The friend who got me invited to the book launch/spray painted model fest is a relatively new acquaintance. I’ve only known him a few months, but in that one action he’s leapt way up in my estimation. In fact, one or two other, more established friends should start watching their backs, because I’ve looked at the Opta Index stats, and quite frankly you’re falling behind in the category of inviting me to see women wearing only spray paint.

It’s like a new boy has moved in down the street and you suddenly find out that he’s got a Scalextric and a train set and Subbuteo and loads of Action Man stuff. And perhaps an older sister who’ll show you her bits for some sherbert.

As potential new best friend and I approached the prestigious West End venue, I noticed a strange sight in the street outside. A huge crowd of paparazzi were frantically snapping away at a naked woman lying in the street covered in tyre tracks. I was just wondering whether this was some kind of avant-garde Diana memorial when my friend coolly introduced me to Colin, the author of “A Bus Could Run You Over”. The naked woman was page 3 lovely Anna Taverner (it took me long enough to visit the 7280 sites devoted to her, let alone link to them, so you’ll just have to type her name into Google yourselves) and the tyre tracks were, you guessed it, sprayed on.
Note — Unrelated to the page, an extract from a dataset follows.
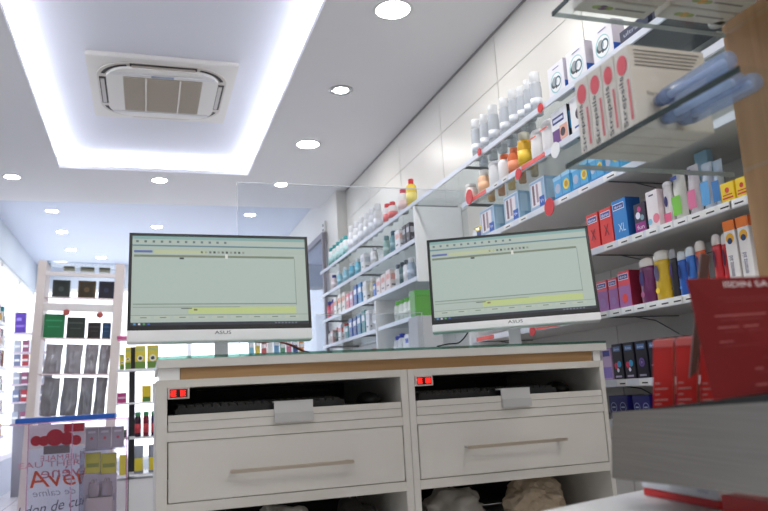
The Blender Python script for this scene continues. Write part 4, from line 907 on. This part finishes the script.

That would be a great job – thinking of ways to link the launch of any product with a naked woman.

And just for Jezebel – I looked specially and her, erm, front garden was covered in a tiny thong. OK, so maybe this means that technically she wasn’t quite naked, but I’m not going to split hairs (though the thong looked like it was). It’s just the equivalent of finding out that the Scalextric is rally cars, not Formula 1. It’s still a Scalextric. I was still happy as the only previous launches I’d been to of anything had been for children’s television, so instead of naked women you get a bloke in a bear suit on Equity minimum. (I do hope that the agency never gets these bookings muddled up.)

And the celebrities in the club? Well, to be honest, I’m not great at recognising them. David Blunkett would have spotted more. Apparently there were some more page 3 lovelies there, but I seem to have been wasting my life reading The Guardian. Though perhaps all the famous people left after witnessing my special “Hey Ya” dance – once described as “a helicopter in distress”.

It was good to be there with my friend, but, frankly, it was just like being in a normal club. Perhaps I should have tipped the toilet attendant to give me some cocaine. Or perhaps they needed an over-sized cartoon character to liven up proceedings. Who knows?

It’s certainly been a strange week. I was all set to write about going to buy some staples (there was a hilarious and long-winded “wrong size” issue), when suddenly I’m thrust into an alien world of women dressed only in spray paint. The question is, do I ditch my old friends and lifestyle in favour of glamour models and showbiz parties? Do I buy the Guardian or the Sun this morning? Perhaps the first thing I see when I open my curtains will make the decision for me.

A squirrel. I see a squirrel out of my window and my heart fills with joy. No one can see a squirrel and not be cheered. I know then that my life revolves around the mundane. The excitement of a pithily-worded letter of complaint to the council. The joy of taking your stapler with you to the stationer’s to get the correct sized staples. The deep satisfaction of doing the Guardian crossword surely beats any short-lived thrill of seeing breasts on page 3.

Though if anyone sees a picture of Anna and the tyre tracks I’d appreciate a look.

(That’s all folks – I’m handing back to JonnyB now. Thanks for all your comments.)